For the new Doc Martens clothing collection, the company commissioned the rising star Platon to photograph Pauline and Barry, his next- door neighbours. The images, combining surrealism and kitsch, have been printed on DM T-shirts; the best depicts Pauline and Barry at home with three flying Doc Martens boots on the wall. Platon says: 'It was refreshing working with them rather than models. I find my next-door neighbours more interesting than any celebrity.'

Diesel, one of the biggest-selling Italian brands, produces a biannual magazine that has become a cult read. The autumn issue is full of surreal images. One page has a picture of hastily scrawled personal ads in a newsagent's window: 'Exchange] Exchange] Will exchange classic Bee Gees record collection for one pair of size 28-inch Diesel 'Jane' women's denim jeans - must have side waist zipper, 14in bottoms. Contact Miss S'dom.'

Why do fashion companies go to such lengths to create identities for their products? 'For the same reason as other companies, ones which make beer, or cars, or chemicals,' says Brian Baderman, British editor of the Diesel magazine. 'There are lots of jeans manufacturers and Diesel had to find a way of expressing itself. It chose to do so by becoming a kind of patron of a publication which treats its clothes almost incidentally. I think the catalogue creates a more substantial feeling than advertising could: it gives Diesel character.'

The design force behind Doc Martens Clothing is Red or Dead, the young fashion company that has worked closely with R Griggs for years. Wayne Hemingway, managing director, says: 'There's not enough humour in fashion. I like a laugh, personally.
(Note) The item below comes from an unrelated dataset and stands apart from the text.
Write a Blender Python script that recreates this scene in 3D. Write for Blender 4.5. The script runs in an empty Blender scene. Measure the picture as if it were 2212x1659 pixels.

We've tried to lighten everything with this collection, give ourselves - and, we hope, our customers - a bit of fun.'

Mr Hemingway believes the DM sense of humour is quite different to that of Diesel and other continental brands. 'The mood is very specifically British and very working-class, of the Forties, Fifties and Sixties.'

Mr Hemingway, by the way, is the son of a Mohawk Indian and former world wrestling champion called Billy Two Rivers. He studied meteorology before setting up a market stall with his then girlfriend, now wife, Geraldine, trading under the name Red or Dead - a tribute to his colourful ancestry. And that is a true story.

Oh, and by the way, Dr Martens did exist. He was Claus Maertens, a Bavarian doctor, who designed a comfortable shoe after a skiing accident. With the help of an engineer, Dr Herbert Funck, he created an air-cushioned sole using old tyres. And that, believe it or not, is also a true story.

Dr Martens Clothing is available from stores nationwide, including Harrods, Selfridges, Red or Dead, and selected branches of Millets.